At this point, it’s crucial to implement a business development personnel makeover, giving them the process, thinking and tools to be successful in producing revenue on a consistent basis. Training and development are the keys to success.

Investments in education and professional development seldom prove successful in creating desired change if generic training fails to address specific core issues. There is a direct correlation between thinking and behavior with revenue results. Effective behavioral change leading to increased revenue generation occurs only when business development personnel are provided an education that challenges them to elevate their thinking to a higher level in essential areas.
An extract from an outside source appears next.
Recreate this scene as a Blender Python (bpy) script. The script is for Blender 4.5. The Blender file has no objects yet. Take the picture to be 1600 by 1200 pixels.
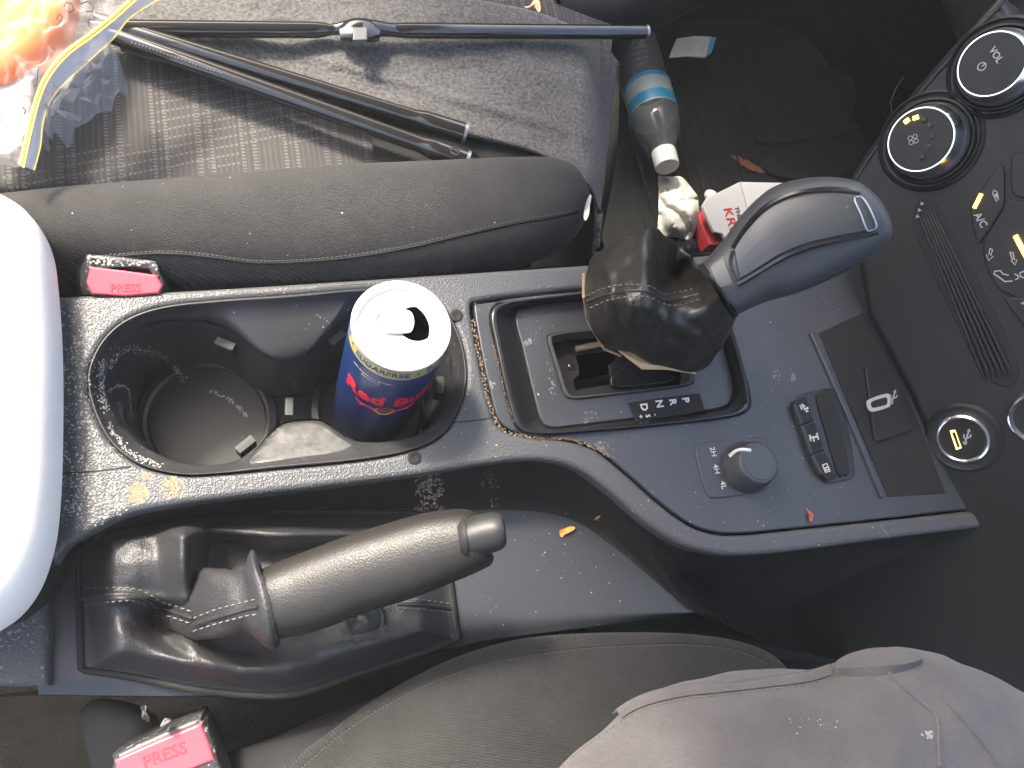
import bpy, bmesh, math, random
from mathutils import Vector, Matrix, noise
from mathutils.bvhtree import BVHTree
from mathutils.geometry import tessellate_polygon
rnd = random.Random(7)
sc = bpy.context.scene
col = sc.collection
R = math.radians

# ------------------------------------------------------------------ camera, sky, sun, exposure
FPX, CAMH = 1186.0, 0.42                       # focal length in pixels of a 1600 px wide picture, height over the console
C = Vector((0, 0, CAMH))
zd = Vector((-340, 400, 1186)).normalized()    # straight down as the lens sees it
xa = Vector((3670, -400, 1186)); xa = (xa - xa.dot(zd) * zd).normalized()
za = -zd
ya = za.cross(xa)
cam = bpy.data.objects.new('camera', bpy.data.cameras.new('camera'))
col.objects.link(cam)
m = Matrix(((xa.x, -xa.y, -xa.z), (ya.x, -ya.y, -ya.z), (za.x, -za.y, -za.z))).to_4x4()
cam.matrix_world = Matrix.Translation(C) @ m
cam.data.sensor_width = 36; cam.data.lens = 36 * FPX / 1600
cam.data.clip_start = 0.01; cam.data.clip_end = 500
sc.camera = cam

SUN = Vector((-0.35, 0.60, 0.80)).normalized()
w = bpy.data.worlds.new('World'); sc.world = w; w.use_nodes = True
nt = w.node_tree
sky = nt.nodes.new('ShaderNodeTexSky'); sky.sky_type = 'NISHITA'; sky.sun_disc = False
sky.sun_elevation = math.asin(SUN.z); sky.sun_rotation = math.atan2(SUN.x, SUN.y)
sky.air_density = 1.0; sky.dust_density = 6.0; sky.ozone_density = 0.6
nt.links.new(sky.outputs[0], nt.nodes['Background'].inputs[0])
nt.nodes['Background'].inputs[1].default_value = 0.15
sl = bpy.data.lights.new('sun', 'SUN'); sl.energy = 2.2; sl.angle = R(8); sl.color = (1, .93, .82)
so = bpy.data.objects.new('sun', sl); col.objects.link(so)
so.rotation_euler = SUN.to_track_quat('Z', 'Y').to_euler()
sc.view_settings.view_transform = 'Standard'; sc.view_settings.look = 'None'
sc.view_settings.exposure = 2.5; sc.view_settings.gamma = 1

# ------------------------------------------------------------------ layout helpers
def ray(px, py):
    d = Vector((px - 800, py - 600, FPX))
    return Vector((d.dot(xa), d.dot(ya), d.dot(za)))
def W(px, py, z=0.0):
    r = ray(px, py); return C + r * ((z - CAMH) / r.z)
class Frame:                                   # a flat working plane: u right, v up, n out
    def __init__(s, o, u, v):
        s.o = Vector(o); s.u = Vector(u).normalized(); v = Vector(v)
        s.v = (v - v.dot(s.u) * s.u).normalized(); s.n = s.u.cross(s.v)
    def px(s, px, py, h=0.0):
        r = ray(px, py); t = ((s.o + s.n * h) - C).dot(s.n) / r.dot(s.n); p = C + r * t - s.o
        return Vector((p.dot(s.u), p.dot(s.v)))
    def w(s, a, b, h=0.0): return s.o + s.u * a + s.v * b + s.n * h
def flat(z): return Frame((0, 0, z), (1, 0, 0), (0, 1, 0))
def cr(p0, p1, p2, p3, t):
    return 0.5 * ((2*p1) + (p2-p0)*t + (2*p0-5*p1+4*p2-p3)*t*t + (3*p1-p0-3*p2+p3)*t*t*t)
def smooth(pts, n=6, closed=False):
    P = [Vector(p) for p in pts]; N = len(P); out = []
    for i in range(N if closed else N-1):
        if closed: a, b, c, d = P[(i-1) % N], P[i], P[(i+1) % N], P[(i+2) % N]
        else: a, b, c, d = P[max(i-1, 0)], P[i], P[i+1], P[min(i+2, N-1)]
        for k in range(n): out.append(cr(a, b, c, d, k/n))
    if not closed: out.append(P[-1].copy())
    return out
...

A training and development program should address the following points:

  • Cultivate a working knowledge of your strategic plans and objectives.
  • Know whether operational and tactical business development plans for revenue growth exist and how well those are developed and communicated within the organization.
  • Evaluate business development leaders to ascertain their capability. The leadership’s ability to correctly assess the present situation, be aware of the challenges and be prepared to address them is fundamental to success.
  • Understand the role of every individual directly or indirectly involved in the entire business development process.
  • Have insight into the qualifications of the business development leader with responsibility for the revenue objectives and understand their plan for reaching those objectives.
  • Possess an understanding of your products, services, markets and customers.
  • Uncover and address any skill gaps in the course of assessing overall business development capability.
  • Assess the baseline level of thinking and ability of all individuals around whom the business development process and methodology will be based.
  • Know whether parity exists between the mission of the organization and the personal and professional goals of the individuals being provided training.
  • Know the human resources and organizational development capacity in your company and ascertain their availability to assist in designing and building a successful business development process.
  • Understand the business development culture within the organization and understand what degree of shift is required, and at what rate, to signal change in behavior and affect revenue results.
  • Assess the business development process already in place, understand how it is used, how it has been learned and documented, whether it has achieved desired results, and whether it can be built upon in the future.
  • Document the business development process that is being implemented and make it serve as the basis for the education and professional development curriculum.
  • Determine the level of customization required in the design of the new process.
  • Train business development managers first in the new process so they can coach, mentor and model the new behaviors with their teams.
  • Integrate the business development process with the customer relationship management program to document the quantity and quality of behavior and information gained through client contacts.
  • Be aware of how the success of an education and professional development process will be measured and at what pace.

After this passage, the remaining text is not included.